Link to my album, Gauge Repair...............Click on each pic for a description,...............Go through and read each pic in order before stating.

http://www.xs650.com/media/albums/gauge-repair.1728/

I think the secret to getting a tight refit of the bezel, when reinstalling on the cup, is to leave a small portion 8-10% and slide it out . When it goes back together the tight fit is as per original and its easier to get the rest of the Bezel back on the cup with a good seal as per factory.
 
Last edited:
My faces weathered and curled both gauges appear to work fine so this is a cosmetic, but necessary, repair..where should I look for replacement gauge faces?
 
I like the method of using a lathe, but only problem, I don't have a lathe:(

Hi RG,
most latheless folks have a "Bro with lathe" that would help them but the video only
shows how to coin the bezel back on after the work's been done to the instrument.
Getting the bezel off in the first place is has still to be done with patience and prying.
 
My faces weathered and curled both gauges appear to work fine so this is a cosmetic, but necessary, repair..where should I look for replacement gauge faces?

You could look in the classifieds section for whole replacements of the gauges or see if anybody has some gauges torn down.
I'm of the opinion that the ratio of the speedo drive gear never changed BUT the mechanism in the speedo may have, as there're different speed measurements on the faces....some to 85, 120 and 140mph.....so, speedo faces should be swapped same for same or if going with a different upper speed indication get the drive also.

The plastic that is the base of the face, that which the decal is adhered to, can be yellow or green depending on year or model. The color of that plastic reflects to the color of the speedo when lit up.....so if going with a different year or different model of gauges than what you have it's best to get the pair, speedo and tach together.
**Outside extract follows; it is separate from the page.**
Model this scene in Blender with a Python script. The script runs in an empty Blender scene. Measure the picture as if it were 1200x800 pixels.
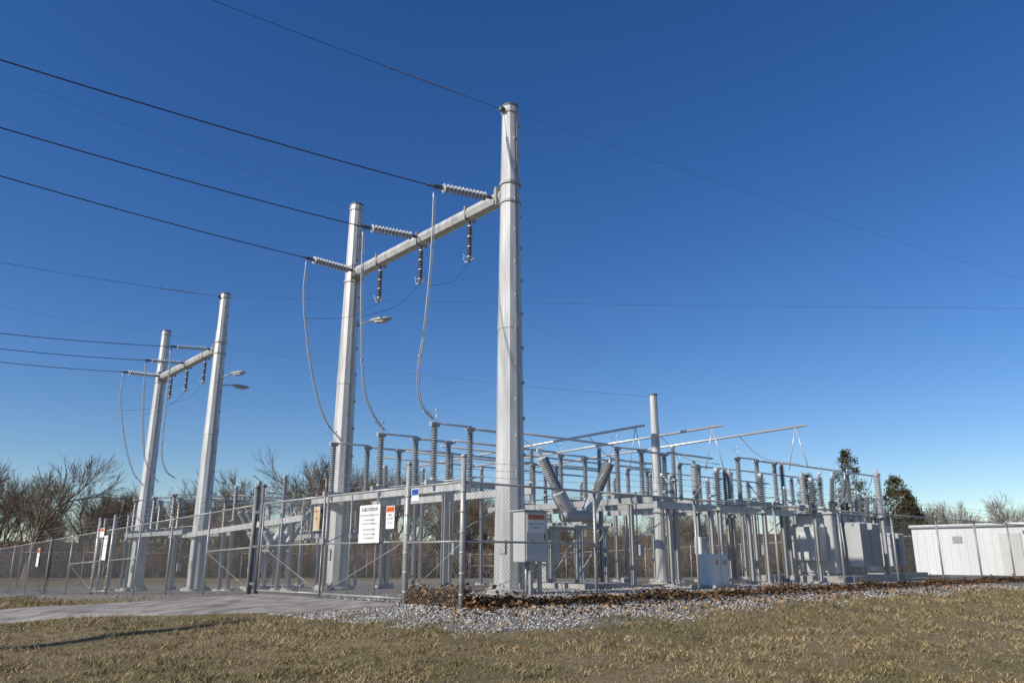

The trickiest part of changing the plastic faces out is removing the indicator needle without breaking it up.
 
Last edited:
Amen on that NJ. I got the tach needle off, barely bumped it and it broke in half. One of the problems I have is that the plastic disc that the decals mount on are both warped. the tach is way worse than the spedo. Since I have nothing to lose I think I will try and soften the disc with heat and place a weight on it while it cools to see if it is possible to straighten it out. If that works, I can probably salvage the Spedo. right now, I think the Tach is a lost cause. They don't seem to offer decals for the 79 so if this works, I will just clean up and use the origional decal.
 
I have some yellow plastic faces that have been removed, a stock Special tach with the hi beam lens in and then i have a tach face from an sr500, they have turn, hi beam and neutral indicators punched out though the faded red line starts at 7k.....no colored plastic lenses in the indicator openings. I've a Special faceplate speedo up to 85(?) and another up to 120 or 140...... All yellow plastic. No needles, might have the needle stop pins intact. They're not warped, so keep it in mind as they're collecting dust, though they don't eat anything and don't cost me anything to keep.........lol

Theres a nice set of standard gauges in the classifieds, though with a custom mount bracket they're a bit pricey in my humble opinion........
 
Last edited:
Too bad they don't offer the right decals, but they can if you're willing to wait. They will only create decals from original parts for accuracy. If you are willing to provide them with original parts/artwork they will use your parts to copy and produce new decals and will give you a set free for helping provide originals to copy. Turn around time is about 3-4 weeks for tank and tin decals, don't know what it would be for gauge decals. If you're not in a rush might be worth firing off an email. I have dealt with them and they are good people.

Edit: they are a local company to me so don't know what shipping would cost you to get them up here and who would pay to ship your parts back.